Das ausgedehnte Intro Lost in Space / Great Scott / 22-26 wirft den Hörer in genau ein solch außerweltliches Setting. Hier fragt Thundercat säuselnd, ob jemand bei ihm wäre. Begleitet von Sound-Sphären aus Synthesizern baut sich ein Klangraum auf, der das verlorene Gefühl des Singenden akustisch nachzeichnet. Mit den letzten Worten „Somewhere lost in Space“ geht das Intro über in ein jazziges Arrangement, in dem Thundercat am Mikrophon und Bass mit seinen Musikerkollegen Ronald Bruner Jr. am Schlagzeug und Kamasi Washington am Saxophon spielt. Dass er musikalisch gesehen nicht mehr alleine ist, sondern plötzlich eine Band spielt, geht auch am Songtext nicht vorbei. Thundercat wechselt in das „wir“ und die Suche nach der Interstellar Love beginnt.

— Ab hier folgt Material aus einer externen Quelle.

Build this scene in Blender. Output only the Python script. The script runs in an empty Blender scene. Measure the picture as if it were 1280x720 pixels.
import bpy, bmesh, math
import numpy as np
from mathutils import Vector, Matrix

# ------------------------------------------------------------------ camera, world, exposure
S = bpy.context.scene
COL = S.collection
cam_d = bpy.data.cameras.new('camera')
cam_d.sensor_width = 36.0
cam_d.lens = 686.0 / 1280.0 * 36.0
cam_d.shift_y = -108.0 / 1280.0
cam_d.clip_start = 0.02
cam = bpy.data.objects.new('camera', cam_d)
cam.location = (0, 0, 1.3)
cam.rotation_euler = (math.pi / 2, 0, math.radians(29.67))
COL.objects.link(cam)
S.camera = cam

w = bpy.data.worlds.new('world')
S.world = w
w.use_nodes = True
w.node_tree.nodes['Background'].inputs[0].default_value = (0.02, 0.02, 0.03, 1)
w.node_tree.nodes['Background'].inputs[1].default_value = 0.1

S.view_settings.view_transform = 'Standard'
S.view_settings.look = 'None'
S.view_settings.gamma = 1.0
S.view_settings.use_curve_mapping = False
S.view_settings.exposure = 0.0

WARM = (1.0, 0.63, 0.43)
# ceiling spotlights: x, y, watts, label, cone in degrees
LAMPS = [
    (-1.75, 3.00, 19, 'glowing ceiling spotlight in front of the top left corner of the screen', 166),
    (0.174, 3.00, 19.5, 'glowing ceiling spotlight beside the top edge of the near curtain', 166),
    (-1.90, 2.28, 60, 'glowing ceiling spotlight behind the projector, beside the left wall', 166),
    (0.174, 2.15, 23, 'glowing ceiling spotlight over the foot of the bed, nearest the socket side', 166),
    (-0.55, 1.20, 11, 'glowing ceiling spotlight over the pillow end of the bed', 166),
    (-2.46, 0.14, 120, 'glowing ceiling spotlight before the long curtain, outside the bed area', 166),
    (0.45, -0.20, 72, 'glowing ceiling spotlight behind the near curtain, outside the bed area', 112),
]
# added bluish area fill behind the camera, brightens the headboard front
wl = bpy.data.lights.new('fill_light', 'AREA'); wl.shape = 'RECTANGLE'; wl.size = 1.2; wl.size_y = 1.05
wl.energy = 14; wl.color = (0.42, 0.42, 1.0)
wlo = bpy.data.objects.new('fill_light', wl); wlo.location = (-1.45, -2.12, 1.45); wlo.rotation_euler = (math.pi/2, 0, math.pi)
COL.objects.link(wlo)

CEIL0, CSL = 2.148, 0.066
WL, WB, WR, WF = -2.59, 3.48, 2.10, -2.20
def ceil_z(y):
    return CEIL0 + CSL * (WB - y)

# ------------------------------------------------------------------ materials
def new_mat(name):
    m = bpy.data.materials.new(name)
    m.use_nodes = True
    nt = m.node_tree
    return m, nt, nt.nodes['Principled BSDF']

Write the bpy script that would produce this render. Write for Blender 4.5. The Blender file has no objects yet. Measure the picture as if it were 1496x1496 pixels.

Kein Song gleicht dem anderen auf diesem Album – das ausschweifende Up-Beat Bass-Solo in How Sway sticht beim Hören besonders heraus. Der Song Black Qualls hingegen ist das funkige Highlight der Platte, auf dem man den Soul von Thundercat, Altmeister Steve Arrington, Childish Gambino und dem jungen Gitarristen und Singer/Songwriter Steve Lacy erleben kann. Thundercat schafft es aber nicht nur hier, „alt“ und „neu“ erfrischend anders zu sortieren.